La Cour précise, notamment, que la liberté d’information et la liberté de la presse, consacrées par la Charte des droits fondamentaux de l’Union européenne, ne sont pas susceptibles de justifier, en dehors des exceptions et des limitations prévues à cet égard par la Directive, une dérogation aux droits exclusifs de reproduction et de communication au public de l’auteur.

 

En ce qui concerne la mise en balance que le juge national doit effectuer entre les droits exclusifs de l’auteur et le droit à la liberté d’expression, la Cour souligne que la protection du droit de propriété intellectuelle n’est pas absolue et qu’il faut, le cas échéant, tenir compte de la circonstance que le type de «discours» ou d’information en cause revêt une importance particulière, notamment dans le cadre du débat politique ou d’un débat touchant à l’intérêt général.

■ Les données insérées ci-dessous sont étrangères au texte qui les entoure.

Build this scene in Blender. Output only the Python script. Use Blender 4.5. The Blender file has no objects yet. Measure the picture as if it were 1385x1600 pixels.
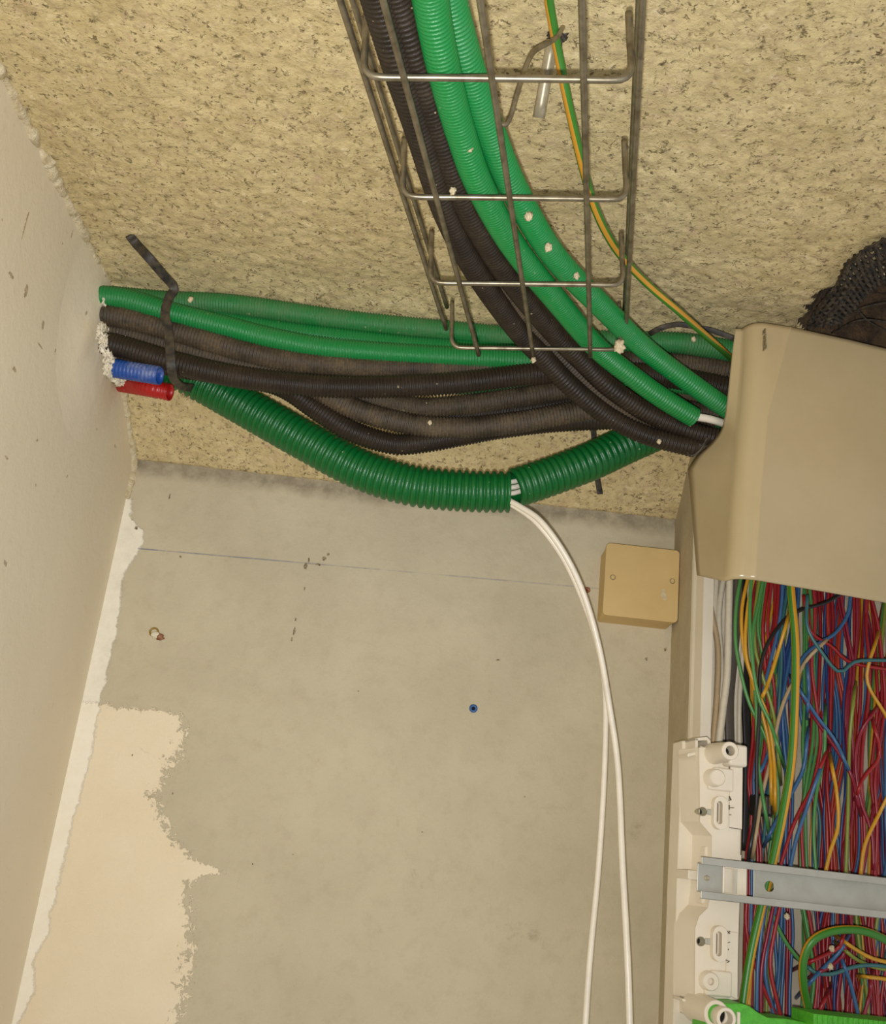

En ce qui concerne, plus précisément, la possibilité pour les Etats membres de permettre l’utilisation d’œuvres protégées afin de rendre compte d’événements d’actualité, la Cour juge que les Etats membres, dans le cadre de la mise en œuvre d’une telle exception ou limitation, ne peuvent pas subordonner celle-ci à l’exigence qu’il ait été préalablement demandé à l’auteur de donner son consentement. La Cour relève, à cet égard, qu’il appartient au juge allemand de vérifier si la publication des versions originales du manuscrit et de l’article de 1988, dans leur intégralité et sans les mentions de distanciation de M. B. par rapport au contenu de ces documents, était nécessaire pour atteindre l’objectif d’information poursuivi.

 

En ce qui concerne l’exception de citation prévue par la Directive, la Cour constate qu’il n’est pas nécessaire que l’œuvre citée soit incluse de manière indissociable, par exemple, par des retraits typographiques ou des reproductions en notes en bas de page, dans l’objet qui la cite. Au contraire, une telle citation peut aussi résulter de l’inclusion d’un lien hypertexte vers cette œuvre. Toutefois, il faut que l’utilisation en cause soit effectuée conformément aux bons usages et justifiée par le but poursuivi. Enfin, la Cour rappelle que l’exception de citation ne s’applique qu’à la condition que la citation en cause porte sur une œuvre qui a été licitement mise à la disposition du public. Tel est le cas lorsque l’œuvre, telle qu’elle se présente de manière concrète, a été préalablement rendue accessible au public avec l’autorisation du titulaire du droit ou en vertu d’une licence non volontaire ou encore en vertu d’une autorisation légale. Il incombe au juge allemand de vérifier si, à l’occasion de la publication initiale du manuscrit en tant qu’article dans un recueil, l’éditeur disposait, par voie contractuelle ou autre, du droit de procéder aux modifications éditoriales en cause. Dans la négative, il y aurait lieu de considérer que, en l’absence d’accord du titulaire du droit, l’œuvre, telle qu’elle a été publiée dans ledit recueil, n’a pas été mise à la disposition du public de manière licite. En revanche, à l’occasion de la publication du manuscrit et de l’article de M. B. sur son propre site internet, ces documents n’ont été licitement mis à la disposition du public que dans la mesure où ils étaient accompagnés des mentions de distanciation de l’auteur.